Enneagram: 3w4 sx/sp

Sayuri decides even as a little girl the only way to get the love she wants is to achieve enough success as a geisha that she can advance herself and be available to the man who has attracted her attention. She is willing to do whatever it takes, and become whomever she has to become, to achieve that goal, and works steadily at remaking herself into a model of success, virtue, and worth. She is deeply upset when a rival calls her worthless, and with tears in her eyes, insists, “I am not worthless!” She skillfully handles even bad situations, finding appropriate and delicate ways to rebuff inappropriate advances, begging people not to be unkind to her, and putting a lot of hard work into her presentation. She is pleased to achieve success, though she doesn’t want to hurt Pumpkin in the process. Sayuri’s 4 wing is a bit distant and reserved, moody and self-conscious, emotional and focused on what life has done to her, but she always persists in doing her best, regardless.

Other Characters:

Since they have limited screen time, I’ll just assess them here.

The Chairman [ENFJ 2w1]

The Chairman is a man of great compassion, who stops where he’s going when he sees a small child weeping on the bridge. He tells her it’s too beautiful a day to be in tears, and cheers her up by saying kind things to her, offering her hope for her future, and then purchasing her a sweet treat. He sees potential in her life where no one else does, and hires Mameha to make her into a geisha, so that she can have a bright future ahead of her. Though he loves Sayuri, out of respect for the general’s feelings, he stands aside and allows him to pursue her, because he thinks that would be best for his dearest friend (abdicating his own feelings, to do what he feels is right for another person). He is principled, hard-working, but also ashamed when he feels he has asked Sayuri to compromise her honor in winning over the Americans. Rather than hold her actions against her, he blames himself for it.

Mameha [ISTJ 1w9]

Mameha is a calm, collected woman who is highly professional in what she does. She urges Sayuri to think about her future, and undertakes her training with the intention of having someone she likes and who owes her in charge of a rival geisha house, so she won’t get pitted against an unstable rival.
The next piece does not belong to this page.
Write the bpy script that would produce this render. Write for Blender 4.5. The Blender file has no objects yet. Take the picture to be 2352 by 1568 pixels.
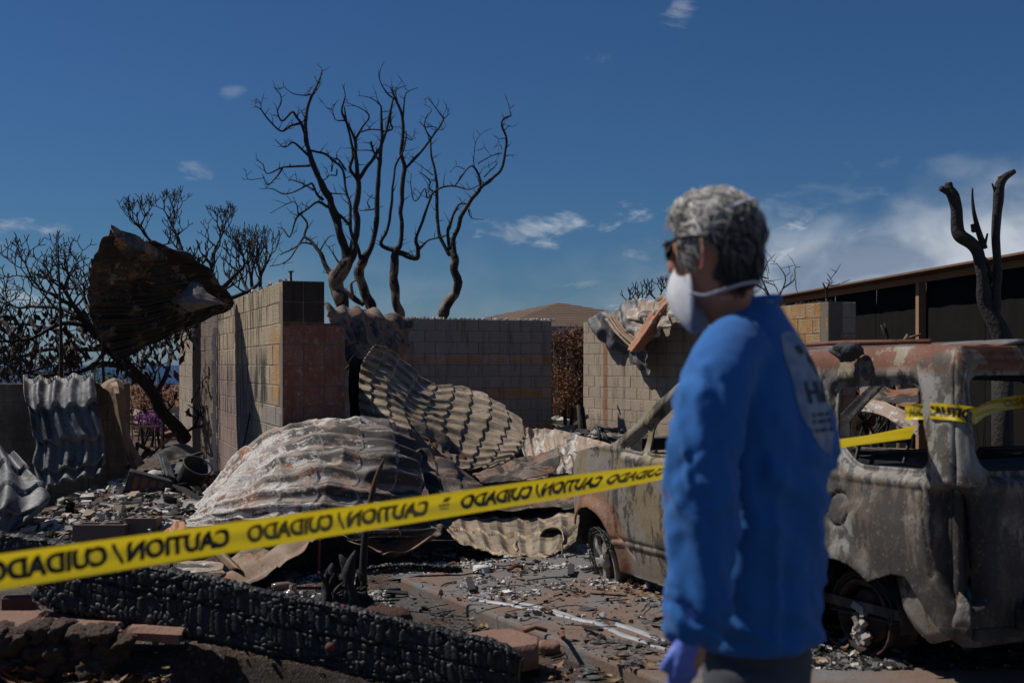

She logically reasons her way through things, pointing out that Pumpkin is no threat, that they should outwit their enemies, that Sayuri should put aside her personal feelings and do what is necessary to achieve success, even if it means not selling her virginity to the Chairman. She comes up with successful plans and executes them, but also reads things on a surface level at times. She assumes the baron has raped or seduced Sayuri and that she is now “worthless” as a geisha, because “I know the baron.” She’s only convinced otherwise when the baron bids for Sayuri at the virginity auction, since “No man would pay so much for something he has already taken.” She admits that she never allowed herself to develop feelings for the baron, and urges Sayuri to live within the rules of being a geisha. She is principled, unruffled by conflict, and ambitious, always keeping her cool in public and in private.

Pumpkin [ISFP 9w8]

Pumpkin is an emotional woman, easily insulted but also ambitious, who doesn’t want Sayuri to run away because “you’ll ruin your chances… and mine too!” She is angry and upset when “Mother” turns over the geisha house to Sayuri rather than her, because she felt she earned it, and waits a decade to get her revenge. When Sayuri demands to know why she would do such a thing, and be so mean, Pumpkin says, “So you would know how it felt to have the thing you cared most about in all the world taken away from you.” She is most herself when allowed to party as a prostitute, during and after the war—Pumpkin loves to bathe with men in saunas, drink herself into intoxication, wear American fashion, and have a grand old time. She sees a chance to hurt Sayuri and doesn’t hesitate to take it, but she does so indirectly and passive-aggressively. She avoids conflict and often drops her head or hides whenever people fight around her, but also has no remorse in getting revenge, and can be somewhat hedonistic as an adult.